STP stands for Standard Temperature and Pressure, which is defined as 0°C (273.15 K) and 1 atm pressure. Under these conditions, one mole of any ideal gas occupies 22.4 liters. This relationship helps simplify the conversion between volume and moles for gas calculations in stoichiometry. In our problem, we used this property to convert the volumes of ammonia (\(\mathrm{NH}_3\)) and oxygen (\(\mathrm{O}_2\)) into moles by dividing their volumes by 22.4 L/mol. This is an essential step in calculations involving gases.

Balanced Chemical Equation

Balancing a chemical equation is necessary to accurately represent the reaction's stoichiometry. It ensures that the number of atoms for each element is the same on both sides of the equation, following the law of conservation of mass. In the given problem, the unbalanced equation was: \[\mathrm{NH}_{3}(g) + \mathrm{O}_{2}(g) \rightarrow \mathrm{NO}(g) + \mathrm{H}_2 \mathrm{O}(l) \] By balancing, we obtained: \[ 4\mathrm{NH}_3(g) + 5\mathrm{O}_2(g) \rightarrow 4\mathrm{NO}(g) + 6\mathrm{H}_2 \mathrm{O}(l) \] This shows the correct molar ratios needed to calculate the moles of products formed.

Molar Mass Calculation

Molar mass is critical for converting moles to grams and vice versa. It is the mass of one mole of a substance, usually expressed in grams per mole (g/mol). To find the molar mass, sum the atomic masses of all the atoms in the molecule.
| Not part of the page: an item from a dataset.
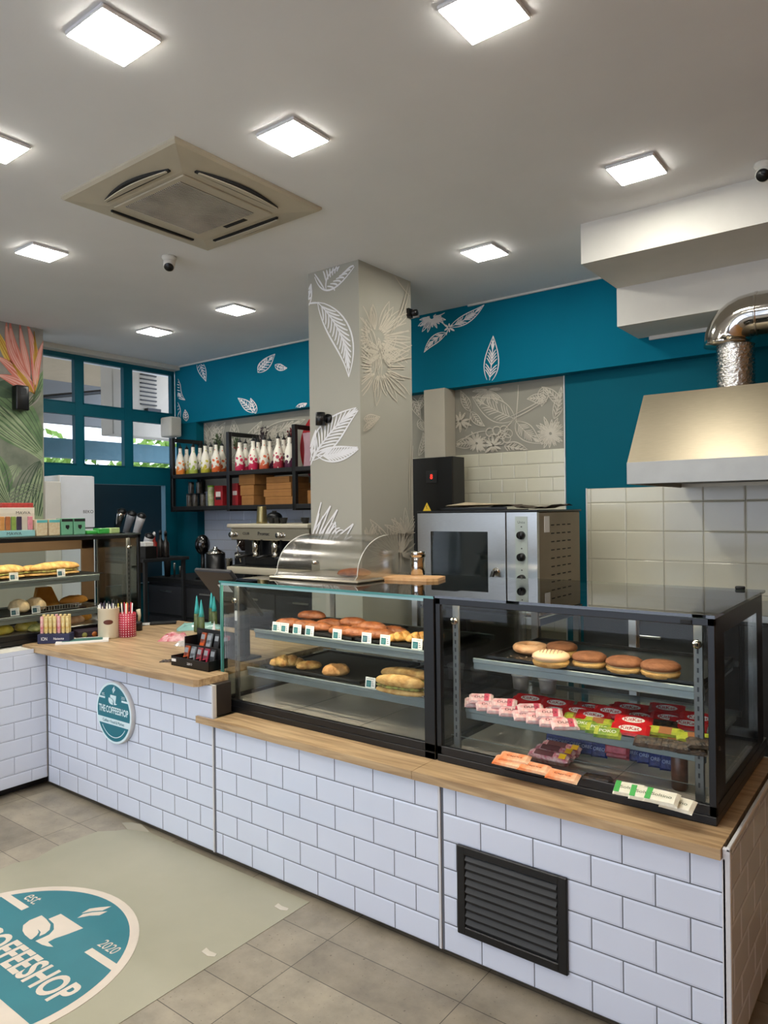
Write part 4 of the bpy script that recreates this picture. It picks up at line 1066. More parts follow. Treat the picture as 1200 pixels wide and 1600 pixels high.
for lx in (-.38, .59):
    for ly in (-.22, .19): MB().box(lx, lx+.03, ly, ly+.03, -1.2, -.0005, M_gunmetal).build('leg', t)

MB().box(-.30, .30, -.24, .0, -.12, -.02, mat('under_box', '4b443a', .6), .003).build('drawer', t)
def put(px, py, z, Y):
    p = onY(px, py, Y); return Vector((p.x, Y, z))
def tiltcup(px, py, label, rot, m, L_=.22, r=.04):
    p = onY(px, py, 3.98); t = thing('cup_dispenser', label, 'cup stack', p); t.rotation_euler = (rot[0], rot[1], 0)
    b = MB(); b.lathe([(r*.8, 0), (r, L_*.8), (r*1.05, L_)], m, 18); b.build('tube', t)
    b = MB(); b.lathe([(r*1.1, L_+.001), (r*1.12, L_+.012), (r*.6, L_+.03)], M_black, 18); b.build('cap', t)
for i, (px, py, m) in enumerate(((182, 828, M_chrome), (197, 832, mat('grey_cup', '8c8e92', .3)), (212, 836, M_trim), (226, 862, M_trim))):
    tiltcup(px, py, ['leftmost tilted steel cup holder by the window', 'second tilted cup holder, grey', 'tilted white paper cup stack above the display case end', 'lower tilted white cup stack beside the case end'][i], (.0, .5, 0), m, .20 if i < 3 else .16)
for i, (px, m, lb, h) in enumerate(((232, mat('magenta_bottle', '8a1c5e', .25), 'magenta bottle on the corner shelf', .17), (241, mat('red_bottle', 'a02a24', .25), 'red sauce bottle on the corner shelf', .19), (251, M_black, 'black bottle on the corner shelf', .21), (259, mat('dark_bottle', '1a1616', .2), 'dark brown bottle right of the black one', .20))):
    p = onY(px, 860, 4.05); t = thing('sauce_bottle', lb, 'bottle', (p.x, 4.05, 1.2305))
    b = MB(); b.lathe([(.03, 0), (.032, .01), (.032, h*.65), (.012, h*.82), (.012, h)], m, 16); b.build('bottle_body', t)
    b = MB(); b.lathe([(.014, h+.0005), (.014, h+.03), (.006, h+.045)], M_trim if i == 1 else M_black, 12); b.build('cap', t)
p = onY(272, 870, 4.1)
t = thing('napkin_box', 'black box with white napkins at the right end of the corner shelf', 'box', (-5.66, 3.87, 1.2305))
MB().box(-.08, .08, -.06, .06, 0, .11, M_black, .004).build('box_body', t); MB().box(-.05, .05, -.045, .045, .1102, .15, M_paper, .004).build('napkins', t)
for i, (px, r, h, m, lb) in enumerate(((262, .035, .17, M_gunmetal, 'grey tall cup on the dark bench below the corner shelf'), (273, .012, .14, M_steel, 'left small steel tap lever on the dark bench'), (282, .012, .11, M_steel, 'right small steel tap lever on the dark bench'))):
    p = onY(px, 920, 4.45); b = MB(); b.lathe([(r*.8, 0), (r, h*.9), (r, h)], m, 16)
    tag(b.build('steel_cup' if i == 0 else 'tap', loc=(p.x, 4.45, 1.0005)), lb, 'cup' if i == 0 else 'tap')
# white fridge by the window bay and dark blue panel
t = thing('fridge', 'white upright fridge below the window header, left background', 'fridge', (-6.45, 3.525, 0))
MB().box(-.15, .25, -.17, .17, .02, 1.505, M_white, .012).box(-.15, .25, -.17, .17, 1.512, 1.99, M_white, .012).build('body', t)
MB().box(.2505, .262, -.165, .165, 1.515, 1.985, mat('fridge_door', 'dfe4ea', .35), .005).build('freezer_door', t)
MB().box(.2505, .262, -.165, .165, .06, 1.502, mat('fridge_door', 'dfe4ea', .35), .005).build('door', t)
b = MB(); b.text('BEKO', frame((.2625, .10, 1.66), (0, 1, 0), (0, 0, 1)), .028, .10, M_gunmetal); b.build('badge', t)
tag(MB().box(XW-.05, XW+.04, 3.76, 4.72, .91, 1.935, mat('night_blue_panel', '14303f', .35, var=.05), .004).build('glass_panel'), 'dark blue panel under the teal window header, right of the fridge', 'panel')

# ================================================================= OUTSIDE THE WINDOW BAY
tag(MB().box(-9.93, -6.9, 1.5, 6.2, 3.55, 3.60, mat('awning_cream', 'cbb99c', .8, var=.04), .01).build('awning'), 'cream awning seen through the top row of window panes', 'awning')
t = thing('vent_box', 'pale cabinet with louvres outside the top right window pane', 'vent cabinet', (-7.5, 5.3, 2.55))
MB().box(-.2, .05, -.62, .9, 0, .98, mat('outdoor_cream', 'b9b3a6', .8), .01).build('housing', t)
for i in range(9): MB().box(.0505, .07, -.26, -.04, .38+i*.05, .393+i*.05, M_gunmetal).build('slat', t)
MB().box(-.02, .12, -.20, -.02, .24, .34, M_gunmetal).build('box', t)
tag(MB().box(-8.15, -8.0, 1.5, 7.4, 2.30, 2.52, mat('outdoor_teal_beam', '4f7886', .6, var=.06), .004).build('outdoor_beam'), 'blue grey canopy beam outside the lower window panes', 'beam')
tag(MB().box(-10.1, -9.95, 1.5, 8.2, 2.95, 3.6, mat('outdoor_grey', '7c7f80', .8), .01).build('canopy_fascia'), 'grey canopy fascia outside behind the upper panes', 'fascia')
tag(MB().tube([(-9.2, 3.0, 2.8), (-8.9, 6.2, 3.45)], .03, M_gunmetal, 8).build('canopy_truss'), 'dark diagonal strut under the awning outside', 'strut')
tag(MB().box(-16, -15.6, 0, 16, -1, 1.2, mat('far_wall', 'b8bcc0', .8)).build('garden_wall'), 'pale wall outside beyond the window bay', 'wall')
def tree(loc, h, r, label):
    t = thing('tree', label, 'tree', loc)
    b = MB(); b.tube([(0, 0, 0), (.05, .0, h*.4), (0, .1, h*.7)], [.12, .09, .05], mat('bark', '5a4a38', .9), 8); b.build('trunk', t)
    r_ = random.Random(int(loc[1]*10)); b = MB(); lm = mat('leaves', '5f8a35', .7, color2='9ab85a', scale=3)
    for i in range(1500):
        d = Vector((r_.gauss(0, 1), r_.gauss(0, 1), r_.gauss(0, .8))).normalized()*r*r_.uniform(.4, 1); c = Vector((0, 0, h*.8))+d
        u = Vector((r_.uniform(-1, 1), r_.uniform(-1, 1), r_.uniform(-1, 1))).normalized(); v = u.orthogonal().normalized(); s_ = .10
        b.add([c-u*s_, c-v*s_*.5, c+u*s_, c+v*s_*.5], [(0, 1, 2, 3)], lm)
    b.build('crown', t)
tree((-12.5, 6.4, 0), 2.6, 1.1, 'leafy green tree outside the lower middle window pane')
tree((-12.5, 9.2, 0), 2.8, 1.3, 'leafy green tree outside right of the window bay')
tag(MB().box(-30, -6.8, -6, 30, -.2, -.12, mat('paving', '8f8c86', .9)).build('paving'), 'grey paving outside the windows', 'paving')
bpy.data.objects['paving']['kind'] = 'structure'

single_box = MB().box(-.2, .25, -.075, .075, .02, 1.93, M_white, .01)
tag(single_box.build('cabinet', loc=(-6.40, 3.275, 0)), 'white cabinet squeezed between the mural wall and the fridge', 'cabinet')

# ================================================================= FOOD AND PACKS
def crust(name, c1, c2, scale=9, rough=.6):
    return mat(name, c1, rough, color2=c2, scale=scale*2.2, bump=.8, bscale=38)
B_roll = crust('brown_glazed_crust', '7c3f1f', 'a8643a', 12, .4)
B_gold = crust('golden_pastry', 'b0702c', 'e2b668', 16, .5)
B_bun = crust('floury_bun', 'b97f43', 'd9a86c', 8)
B_bag = crust('pale_baguette', 'b07c38', 'e0ba78', 12)
B_fill = mat('sandwich_filling', '5a3a20', .6, color2='9aa04a', scale=50, bump=.4)
B_sugar = crust('sugar_dough', 'c48a5c', 'e0b48c', 8, .5)
B_choc = crust('cocoa_dough', '6e4229', '8a5a3a', 7, .8)
B_pale = crust('pale_dough', 'a97c42', 'cfa868', 12, .7)
B_wrap = crust('tortilla', 'd9b98c', 'ecd5ac', 9)
def bread_mb(L_, W_, H_, m, seed=0, pinch=0.15, b=None, T=None, waves=0):
    b = b or MB()
    def fn(p):
        k = 1+.10*noise.noise(Vector((p.x*2.2+seed, p.y*2.2, p.z*2.2)))+.07*noise.noise(Vector((p.x*7+seed, p.y*4, p.z*4)))
        if waves: k *= 1+.06*math.sin(p.x*waves)
        return k
    n = 12; rings = []
    for i in range(2*n+1):
        t = -1+i/n; rr = max((1-abs(t)**2.6), 1e-3)**.5; rr = max(rr, .04)
        row = []
        for j in range(20):
            a = 2*PI*j/20; y = math.cos(a)*rr; z = math.sin(a)*rr
            if z < 0: z *= .55
            k = fn(Vector((t, y, z))); row.append((t*L_/2, y*W_/2*k, H_*.35+z*H_*.65*k))
        rings.append(row)
    b.rings(rings, m, True, True, True, T=T); return b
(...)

For example, the molar mass of nitrogen monoxide (\(\mathrm{NO}\)) is calculated as follows: \[ M(\mathrm{NO}) = 14.01 \text{ (N)} + 16.00 \text{ (O)} = 30.01 \text{ g/mol} \] This value is then used to convert moles of \(\mathrm{NO}\) to grams, as shown in our exercise.

Chemical Reactions

Chemical reactions involve the transformation of reactants into products through the breaking and forming of bonds. Understanding how reactants interact and the stoichiometric relationships between them allows us to predict the amounts of products formed. In our example, ammonia (\(\mathrm{NH}_3\)) reacts with oxygen (\(\mathrm{O}_2\)) to form nitrogen monoxide (\(\mathrm{NO}\)) and water (\(\mathrm{H}_2\mathrm{O}\)). By balancing the equation and performing calculations based on the limiting reactant, we determined the amount of nitrogen monoxide produced. Knowing these principles helps in many areas of chemistry, from laboratory experiments to industrial processes.